95. «В понедельник посол Бенгалии явился засвидетельствовать почтение и ему было сказано, что он может уезжать. При этом было упомянуто, что «ради отражения врага мы будем ходить то в ту, то в другую сторону, но принадлежащие вам земли и воды не потерпят при этом никакого вреда или ущерба. Так как первое из наших трех условий гласило: «Скажи войску Харида, чтобы оно ушло с нашей дороги и вернулось в Харид», то пошлите с ними несколько тюрков, которые проводят их до Харида и доставят жителям этой области успокоительные грамоты. Если они не отступят от переправы и не оставят своих неподходящих слов, то пусть считают самих себя причиной всякого зла, что падает им на голову, и виновниками всего, что случится с ними дурного».

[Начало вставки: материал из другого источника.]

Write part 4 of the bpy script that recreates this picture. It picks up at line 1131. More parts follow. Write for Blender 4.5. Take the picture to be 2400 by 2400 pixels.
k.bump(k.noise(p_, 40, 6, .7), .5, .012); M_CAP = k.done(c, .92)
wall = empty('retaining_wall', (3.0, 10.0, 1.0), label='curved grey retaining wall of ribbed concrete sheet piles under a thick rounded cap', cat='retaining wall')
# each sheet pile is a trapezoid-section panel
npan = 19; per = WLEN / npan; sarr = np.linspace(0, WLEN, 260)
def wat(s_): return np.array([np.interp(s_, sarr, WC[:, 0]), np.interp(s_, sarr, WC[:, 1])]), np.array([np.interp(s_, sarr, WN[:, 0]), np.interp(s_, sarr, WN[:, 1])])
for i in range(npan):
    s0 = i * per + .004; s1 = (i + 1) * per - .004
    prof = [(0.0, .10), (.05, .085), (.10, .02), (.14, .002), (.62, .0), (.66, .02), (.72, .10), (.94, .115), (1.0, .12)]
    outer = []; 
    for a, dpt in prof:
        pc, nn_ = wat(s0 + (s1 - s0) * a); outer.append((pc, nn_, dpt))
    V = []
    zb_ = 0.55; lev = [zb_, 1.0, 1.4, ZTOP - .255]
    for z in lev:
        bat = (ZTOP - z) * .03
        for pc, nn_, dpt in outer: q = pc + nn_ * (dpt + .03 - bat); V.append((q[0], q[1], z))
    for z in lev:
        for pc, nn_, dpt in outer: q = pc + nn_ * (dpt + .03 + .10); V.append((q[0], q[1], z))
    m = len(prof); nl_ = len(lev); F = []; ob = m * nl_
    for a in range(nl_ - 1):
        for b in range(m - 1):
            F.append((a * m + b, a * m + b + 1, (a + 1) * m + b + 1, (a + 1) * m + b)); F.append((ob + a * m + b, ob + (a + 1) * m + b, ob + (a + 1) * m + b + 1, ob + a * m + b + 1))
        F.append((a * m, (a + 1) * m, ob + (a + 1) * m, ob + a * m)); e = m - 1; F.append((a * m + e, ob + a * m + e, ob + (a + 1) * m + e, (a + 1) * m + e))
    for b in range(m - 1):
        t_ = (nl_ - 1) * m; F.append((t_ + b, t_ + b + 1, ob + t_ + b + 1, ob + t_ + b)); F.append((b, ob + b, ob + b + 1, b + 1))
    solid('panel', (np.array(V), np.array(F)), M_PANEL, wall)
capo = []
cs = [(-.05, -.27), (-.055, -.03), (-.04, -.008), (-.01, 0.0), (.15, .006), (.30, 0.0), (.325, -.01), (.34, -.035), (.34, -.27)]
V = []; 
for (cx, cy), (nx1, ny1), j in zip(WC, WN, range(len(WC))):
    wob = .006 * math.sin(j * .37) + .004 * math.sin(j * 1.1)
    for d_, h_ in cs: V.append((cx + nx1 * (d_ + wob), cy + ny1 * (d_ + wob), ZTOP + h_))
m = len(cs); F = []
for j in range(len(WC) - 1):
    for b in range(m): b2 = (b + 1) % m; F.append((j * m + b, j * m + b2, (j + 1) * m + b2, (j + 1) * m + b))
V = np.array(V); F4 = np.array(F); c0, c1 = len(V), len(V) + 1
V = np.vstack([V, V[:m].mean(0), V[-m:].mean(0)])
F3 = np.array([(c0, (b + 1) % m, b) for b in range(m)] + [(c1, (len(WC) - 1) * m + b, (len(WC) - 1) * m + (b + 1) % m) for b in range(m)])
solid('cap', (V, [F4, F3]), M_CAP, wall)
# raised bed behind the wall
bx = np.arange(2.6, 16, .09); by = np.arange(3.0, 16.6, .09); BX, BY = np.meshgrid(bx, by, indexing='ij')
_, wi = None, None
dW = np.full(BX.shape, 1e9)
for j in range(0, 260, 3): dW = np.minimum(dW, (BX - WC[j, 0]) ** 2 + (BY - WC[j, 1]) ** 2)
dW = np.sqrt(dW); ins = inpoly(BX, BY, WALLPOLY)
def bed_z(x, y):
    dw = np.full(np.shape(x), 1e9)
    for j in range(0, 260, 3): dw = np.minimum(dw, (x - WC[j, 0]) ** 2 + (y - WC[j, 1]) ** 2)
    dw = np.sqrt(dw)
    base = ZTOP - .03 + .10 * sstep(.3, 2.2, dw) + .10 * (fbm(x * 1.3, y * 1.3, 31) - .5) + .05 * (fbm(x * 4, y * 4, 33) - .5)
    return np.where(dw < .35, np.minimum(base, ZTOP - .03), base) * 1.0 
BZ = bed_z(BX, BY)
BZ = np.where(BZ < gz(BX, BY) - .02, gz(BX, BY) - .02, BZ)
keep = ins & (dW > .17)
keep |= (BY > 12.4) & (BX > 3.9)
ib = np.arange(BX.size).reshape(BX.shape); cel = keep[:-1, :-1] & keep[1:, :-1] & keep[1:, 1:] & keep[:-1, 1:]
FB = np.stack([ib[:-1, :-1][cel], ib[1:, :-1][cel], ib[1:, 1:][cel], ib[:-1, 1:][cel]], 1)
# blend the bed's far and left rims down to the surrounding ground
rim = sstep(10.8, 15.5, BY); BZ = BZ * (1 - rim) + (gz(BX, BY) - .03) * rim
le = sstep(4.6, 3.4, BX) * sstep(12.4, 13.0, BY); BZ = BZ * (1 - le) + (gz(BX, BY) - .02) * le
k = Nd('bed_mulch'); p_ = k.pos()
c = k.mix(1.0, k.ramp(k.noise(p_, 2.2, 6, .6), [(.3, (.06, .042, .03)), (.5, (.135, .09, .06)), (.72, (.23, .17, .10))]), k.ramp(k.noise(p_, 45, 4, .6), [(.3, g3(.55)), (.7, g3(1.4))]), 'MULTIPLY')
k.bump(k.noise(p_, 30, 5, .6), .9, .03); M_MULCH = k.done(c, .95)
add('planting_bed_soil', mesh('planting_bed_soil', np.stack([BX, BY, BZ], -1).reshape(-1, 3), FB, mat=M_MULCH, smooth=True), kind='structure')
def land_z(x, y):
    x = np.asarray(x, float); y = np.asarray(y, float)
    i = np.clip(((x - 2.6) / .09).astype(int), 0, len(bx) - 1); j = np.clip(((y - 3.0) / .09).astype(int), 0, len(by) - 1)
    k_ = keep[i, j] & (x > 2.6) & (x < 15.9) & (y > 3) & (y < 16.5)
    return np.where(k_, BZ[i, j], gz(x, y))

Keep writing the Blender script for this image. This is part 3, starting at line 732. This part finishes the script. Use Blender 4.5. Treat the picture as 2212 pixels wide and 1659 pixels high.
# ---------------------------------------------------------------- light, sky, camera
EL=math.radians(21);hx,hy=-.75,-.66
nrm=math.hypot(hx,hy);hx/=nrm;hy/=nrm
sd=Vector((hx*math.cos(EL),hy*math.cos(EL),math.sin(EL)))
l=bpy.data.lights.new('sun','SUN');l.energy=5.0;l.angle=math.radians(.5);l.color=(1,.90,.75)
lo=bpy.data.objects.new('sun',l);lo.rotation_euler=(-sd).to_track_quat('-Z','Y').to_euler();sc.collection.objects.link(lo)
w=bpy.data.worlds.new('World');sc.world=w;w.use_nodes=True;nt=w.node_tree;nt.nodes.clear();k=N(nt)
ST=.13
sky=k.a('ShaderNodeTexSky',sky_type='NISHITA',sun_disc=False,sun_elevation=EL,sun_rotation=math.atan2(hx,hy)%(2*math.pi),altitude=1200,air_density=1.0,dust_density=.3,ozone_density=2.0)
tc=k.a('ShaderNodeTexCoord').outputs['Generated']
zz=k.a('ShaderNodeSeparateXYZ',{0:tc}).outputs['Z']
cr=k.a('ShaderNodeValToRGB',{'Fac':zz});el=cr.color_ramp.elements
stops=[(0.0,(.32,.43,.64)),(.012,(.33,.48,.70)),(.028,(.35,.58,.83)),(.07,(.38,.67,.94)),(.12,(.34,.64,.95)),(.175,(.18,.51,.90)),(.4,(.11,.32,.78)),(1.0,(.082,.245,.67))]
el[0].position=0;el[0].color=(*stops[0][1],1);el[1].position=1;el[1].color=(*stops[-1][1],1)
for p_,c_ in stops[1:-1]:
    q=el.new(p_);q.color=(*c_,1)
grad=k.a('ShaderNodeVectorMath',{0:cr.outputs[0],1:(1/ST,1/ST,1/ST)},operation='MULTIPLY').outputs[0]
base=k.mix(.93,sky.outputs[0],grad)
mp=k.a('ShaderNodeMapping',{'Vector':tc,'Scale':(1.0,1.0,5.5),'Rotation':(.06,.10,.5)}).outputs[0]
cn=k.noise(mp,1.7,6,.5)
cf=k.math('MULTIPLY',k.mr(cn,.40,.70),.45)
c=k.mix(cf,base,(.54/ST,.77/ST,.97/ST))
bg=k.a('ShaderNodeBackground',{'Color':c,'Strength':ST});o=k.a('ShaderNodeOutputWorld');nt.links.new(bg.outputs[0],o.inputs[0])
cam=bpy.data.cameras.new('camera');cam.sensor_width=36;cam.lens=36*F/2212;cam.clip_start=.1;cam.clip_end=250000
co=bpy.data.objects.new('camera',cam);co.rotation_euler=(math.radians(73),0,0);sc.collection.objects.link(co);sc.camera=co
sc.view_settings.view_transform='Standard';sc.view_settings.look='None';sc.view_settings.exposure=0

В среду я облачил бенгальского посла Исмаила Мита в обычную одежду, пожаловал ему награду и отпустил его; в четверг я послал Шейха Джамали к Дуду и ее сыну Джалал хану с успокоительными грамотами и милостивыми словами» (л. 520а).
96. «Мне сказали, что река Сон находится поблизости; мы поехали и поглядели на эту реку. На левом берегу Сона виднелось множество деревьев; говорили, что это — местность Мунир, где находится могила Шейха Ях’я, отца Шейха Шараф ад-дина Мунири. Поскольку мы были уже так близко, то переправились через Сон и, пройдя три-четыре куруха по левому берегу реки, осмотрели Мунир. Мы проехали через сады и совершили обход вокруг мазара; потом я отправился на берег реки Сона и омылся в реке. Сотворив полуденную молитву раньше времени, мы двинулись обратно в лагерь. Лошади у нас были жирные и некоторые из них отстали, другие притомились. Мы оставили несколько человек позади и приказали им собрать уставших коней и дать им отдохнуть, напоить их и, не торопясь, привести в лагерь. Если бы мы этого не сделали, то потеряли бы много коней» (л. 522а).